とはいえ、ソニー側としては従来とは違った次元のモビリティの開発を狙っているようだ。川西氏は「ソニー側からすると、普通に車を作ったのではしょうがない。ホンダがやってきたことを踏襲するのでは(提携した)意味がない」というわけだ。そこで「開発スタイルをITの見地で作っていったらどうなのか、アプローチを変えることをかなり意識して話を進めている」と話す。
生い立ちが違う両社だけに、カルチャーも異なるのは当然だが、「クルマは安心安全が最も大事であり、その上に体験価値というのが生まれてくる」(川西氏)との共通概念は通じる。この二つを共通のコンセンサスとして開発を進めることで新たなモビリティが創出できるというわけだ。
ただ、開発過程では両社の考え方の違いからブレが発生することもある。ソニー側はITを基本とした考え方があるし、ホンダ側にしてみれば自分たちの役割は自動車を作ることと思いがち。両社が向かい合えば、このしみこんだ考え方から互いに綱引きが始まることも想定され、そこでブレが発生することは容易に想像できる。
そこでソニー・ホンダモビリティが行ったのが会社として目的の定義付けだ。それが「多様な知で確信を追求し、人を動かす」ことにつながり、会社としての存在意義を高める。ここには「技術を持っている方、サービスをしている方、いろいろな方と連携することで技術的な革新をもたらし、それが人に感動を与え、楽しく快適な世界が生まれることにつなげたい」との願いが込められているという。
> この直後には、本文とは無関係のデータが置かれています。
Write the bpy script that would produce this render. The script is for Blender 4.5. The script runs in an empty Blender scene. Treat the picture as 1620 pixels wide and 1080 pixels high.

◆これからのモビリティは「車両購入してからが顧客体験のスタート」
ではソニー・ホンダモビリティとしてもの作りにはどう取り組んでいくのか。それは「移動というものは体験であり、自動車はモノであると同時にコトである。最終的にはサービスそのものが付加価値になる」ということの徹底だ。それはつまり、自動車を売って終わりではなく、車両購入してからが顧客体験のスタートであるということ。これはまさに“ソフトウェア・デファインド・ビークル(SDV)”そのものを指しており、「ソフトウェアによってモビリティを作っていく最大の価値になると思う」と川西氏は述べた。
ただ、それを受け入れるハード側の能力も重要となる。そこで搭載した車内外に搭載した45個にも及ぶセンサーの処理を一手に引き受け、今後のアップデートにも十分対応できる800TOPSの実力を持つSoCを搭載することになった。
また川西氏は自動運転に対する見解として「人々に自動運転は信頼されていないのが現状」と話す。そこでアフィーラのプロトタイプには、車両の状態を外から把握できるコミュニケーションツールとして「メディアバー」を搭載した。川西氏は「ロボティクスは人に寄り添うモノでなければいけない」と話し、このAFEELAはその考え方を元に移動する愉しさが体感できるクルマにしていきたいとした。